GIVEN MATERIAL:
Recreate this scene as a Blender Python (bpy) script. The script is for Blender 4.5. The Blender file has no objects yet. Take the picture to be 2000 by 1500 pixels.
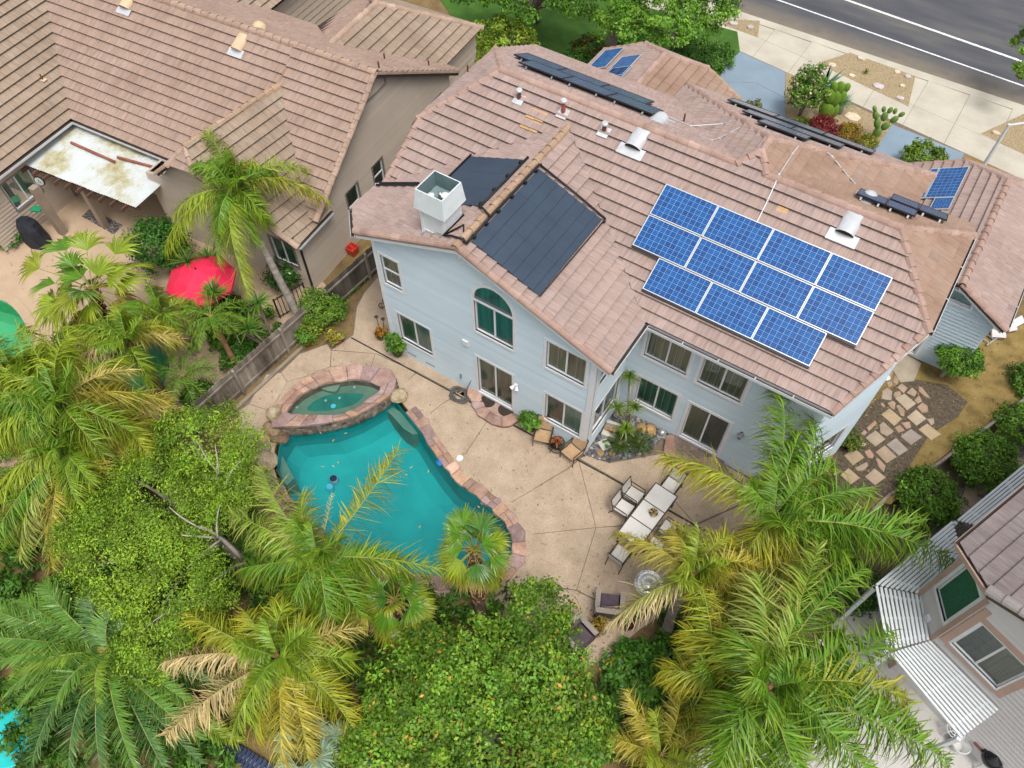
import bpy, bmesh, math, random
import numpy as np
from mathutils import Vector, Matrix
from mathutils.geometry import tessellate_polygon

# ------------------------------------------------------------------ camera, sky, sun, exposure
scene = bpy.context.scene
C = scene.collection
FPX, PITCH, ROLL, YAW = 1543.482, -56.013, -0.374, -33.483
CP = np.array([5.086, -12.08, 23.255])
def _axes():
    p, r, y = np.radians([PITCH, ROLL, YAW])
    fw = np.array([np.sin(y)*np.cos(p), np.cos(y)*np.cos(p), np.sin(p)])
    rt = np.array([np.cos(y), -np.sin(y), 0.]); up = np.cross(rt, fw)
    c, s = np.cos(r), np.sin(r)
    return c*rt+s*up, -s*rt+c*up, fw
RT, UPV, FW = _axes()
cam_data = bpy.data.cameras.new('camera')
cam = bpy.data.objects.new('camera', cam_data); C.objects.link(cam)
cam_data.sensor_fit = 'HORIZONTAL'; cam_data.sensor_width = 36.0
cam_data.lens = FPX/2000*36.0; cam_data.clip_start = 0.1; cam_data.clip_end = 3000
cam.matrix_world = Matrix(((RT[0], UPV[0], -FW[0], CP[0]), (RT[1], UPV[1], -FW[1], CP[1]), (RT[2], UPV[2], -FW[2], CP[2]), (0, 0, 0, 1)))
scene.camera = cam

SUN_ELEV, SUN_AZ = 68, 122          # azimuth clockwise from +Y
world = bpy.data.worlds.new('World'); scene.world = world; world.use_nodes = True
wn = world.node_tree; wn.nodes.clear()
sky = wn.nodes.new('ShaderNodeTexSky'); sky.sky_type = 'NISHITA'; sky.sun_disc = False
sky.sun_elevation = math.radians(SUN_ELEV); sky.sun_rotation = math.radians(SUN_AZ)
sky.air_density = 1.0; sky.dust_density = 4.0; sky.ozone_density = 1.0
hsv = wn.nodes.new('ShaderNodeHueSaturation'); hsv.inputs['Saturation'].default_value = 0.28   # overcast: grey, hardly blue
bg = wn.nodes.new('ShaderNodeBackground'); bg.inputs['Strength'].default_value = 0.15
wo = wn.nodes.new('ShaderNodeOutputWorld')
wn.links.new(sky.outputs[0], hsv.inputs['Color']); wn.links.new(hsv.outputs[0], bg.inputs[0]); wn.links.new(bg.outputs[0], wo.inputs[0])
sd = bpy.data.lights.new('sun', 'SUN'); sd.energy = 1.5; sd.angle = math.radians(20); sd.color = (1.0, 0.96, 0.90)
sun = bpy.data.objects.new('sun', sd); C.objects.link(sun)
_a, _e = math.radians(SUN_AZ), math.radians(SUN_ELEV)
sun.rotation_euler = Vector((-math.sin(_a)*math.cos(_e), -math.cos(_a)*math.cos(_e), -math.sin(_e))).to_track_quat('-Z', 'Y').to_euler()
scene.view_settings.view_transform = 'Standard'; scene.view_settings.look = 'None'
scene.view_settings.exposure = 0.33; scene.view_settings.gamma = 1.0
scene.view_settings.use_curve_mapping = False
scene.cycles.max_bounces = 6; scene.cycles.diffuse_bounces = 3; scene.cycles.glossy_bounces = 3
scene.cycles.transparent_max_bounces = 10; scene.cycles.transmission_bounces = 4
scene.cycles.use_denoising = True

# ------------------------------------------------------------------ measuring helpers (survey of the place from the photo)
def ray(px, py): return RT*(px-1000)/FPX + UPV*(750-py)/FPX + FW
def U(px, py, z=0.0):
    d = ray(px, py); return CP + d*(z-CP[2])/d[2]
def UN(px, py, n, c):
    d = ray(px, py); n = np.array(n, float); return CP + d*(c-n@CP)/(n@d)
def proj(X):
    d = np.array(X, float)-CP; z = d@FW
    return np.array([1000+FPX*(d@RT)/z, 750-FPX*(d@UPV)/z])
rnd = random.Random(7)
nrs = np.random.RandomState(11)

# ------------------------------------------------------------------ materials
MATS = {}
def _ramp(nt, fac, stops):
    r = nt.nodes.new('ShaderNodeValToRGB')
    while len(r.color_ramp.elements) > len(stops): r.color_ramp.elements.remove(r.color_ramp.elements[-1])
    while len(r.color_ramp.elements) < len(stops): r.color_ramp.elements.new(1.0)
    for e, (p, c) in zip(r.color_ramp.elements, stops):
        e.position = p; e.color = (c[0], c[1], c[2], 1)
    nt.links.new(fac, r.inputs[0]); return r.outputs[0]
def _noise(nt, vec, scale, detail=4, rough=0.6, dist=0.0):
    n = nt.nodes.new('ShaderNodeTexNoise'); n.inputs['Scale'].default_value = scale
    n.inputs['Detail'].default_value = detail; n.inputs['Roughness'].default_value = rough; n.inputs['Distortion'].default_value = dist
    if vec is not None: nt.links.new(vec, n.inputs['Vector'])
    return n.outputs['Fac']
def _mapping(nt, vec, scale=(1, 1, 1), rot=(0, 0, 0)):
    m = nt.nodes.new('ShaderNodeMapping'); m.inputs['Scale'].default_value = scale; m.inputs['Rotation'].default_value = rot
    nt.links.new(vec, m.inputs['Vector']); return m.outputs[0]
def _mix(nt, fac, a, b, mode='MIX'):
    m = nt.nodes.new('ShaderNodeMix'); m.data_type = 'RGBA'; m.blend_type = mode
    for sock, v in ((m.inputs['Factor'], fac), (m.inputs['A'], a), (m.inputs['B'], b)):
        pass
    fs = [s for s in m.inputs if s.name == 'Factor' and s.type == 'VALUE'][0]
    As = [s for s in m.inputs if s.name == 'A' and s.type == 'RGBA'][0]
    Bs = [s for s in m.inputs if s.name == 'B' and s.type == 'RGBA'][0]
    for s, v in ((fs, fac), (As, a), (Bs, b)):
        if isinstance(v, (int, float)): s.default_value = v
        elif isinstance(v, (tuple, list)): s.default_value = (v[0], v[1], v[2], 1)
        else: nt.links.new(v, s)
    return [o for o in m.outputs if o.type == 'RGBA'][0]
def _math(nt, op, a, b=0.0):
    m = nt.nodes.new('ShaderNodeMath'); m.operation = op
    for s, v in ((m.inputs[0], a), (m.inputs[1], b)):
        if isinstance(v, (int, float)): s.default_value = v
        else: nt.links.new(v, s)
    return m.outputs[0]
def _new(name):
    m = bpy.data.materials.new(name); m.use_nodes = True; nt = m.node_tree; nt.nodes.clear()
    b = nt.nodes.new('ShaderNodeBsdfPrincipled'); o = nt.nodes.new('ShaderNodeOutputMaterial')
    nt.links.new(b.outputs[0], o.inputs[0]); MATS[name] = m
    return m, nt, b
def _pos(nt): return nt.nodes.new('ShaderNodeNewGeometry').outputs['Position']
def _obj(nt): return nt.nodes.new('ShaderNodeTexCoord').outputs['Object']
def _attr(nt, name='tint'):
    a = nt.nodes.new('ShaderNodeAttribute'); a.attribute_name = name; return a
def _bump(nt, b, h, strength=0.3, dist=0.01):
    u = nt.nodes.new('ShaderNodeBump'); u.inputs['Strength'].default_value = strength; u.inputs['Distance'].default_value = dist
    nt.links.new(h, u.inputs['Height']); nt.links.new(u.outputs[0], b.inputs['Normal'])
def mk(name, stops, scale=4.0, rough=0.8, detail=5, bump=0.0, bscale=60, stretch=(1, 1, 1), fine=0.0, metallic=0.0, spec=0.3, tint=False, rot=(0, 0, 0)):
    """mottled surface: colour ramp over a noise, a finer speckle and a relief"""
    m, nt, b = _new(name)
    vec = _pos(nt)
    v2 = _mapping(nt, vec, stretch, rot)
    n = _noise(nt, v2, scale, detail)
    if isinstance(stops[0], (int, float)): stops = [(0.3, tuple(x*0.8 for x in stops)), (0.7, tuple(min(1, x*1.15) for x in stops))]
    col = _ramp(nt, n, stops)
    if fine:
        f = _noise(nt, vec, bscale, 2, 0.7)
        col = _mix(nt, fine, col, _ramp(nt, f, [(0.35, (0.3, 0.3, 0.3)), (0.65, (1.6, 1.6, 1.6))]), 'MULTIPLY')
    if tint:
        col = _mix(nt, 1.0, col, _attr(nt).outputs['Color'], 'MULTIPLY')
    nt.links.new(col, b.inputs['Base Color'])
    b.inputs['Roughness'].default_value = rough; b.inputs['Metallic'].default_value = metallic
    b.inputs['Specular IOR Level'].default_value = spec
    if bump: _bump(nt, b, _noise(nt, v2 if stretch != (1, 1, 1) else vec, bscale, 3), bump)
    return m
def plain(name, col, rough=0.6, metallic=0.0, spec=0.4, var=0.12, scale=3.0):
    return mk(name, [(0.3, tuple(x*(1-var) for x in col)), (0.7, tuple(min(1, x*(1+var)) for x in col))], scale, rough, 4, 0.0, metallic=metallic, spec=spec)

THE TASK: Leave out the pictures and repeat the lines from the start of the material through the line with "from mathutils.geometry import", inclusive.

REPLY TO THE TASK:
Recreate this scene as a Blender Python (bpy) script. The script is for Blender 4.5. The Blender file has no objects yet. Take the picture to be 2000 by 1500 pixels.
import bpy, bmesh, math, random
import numpy as np
from mathutils import Vector, Matrix
from mathutils.geometry import tessellate_polygon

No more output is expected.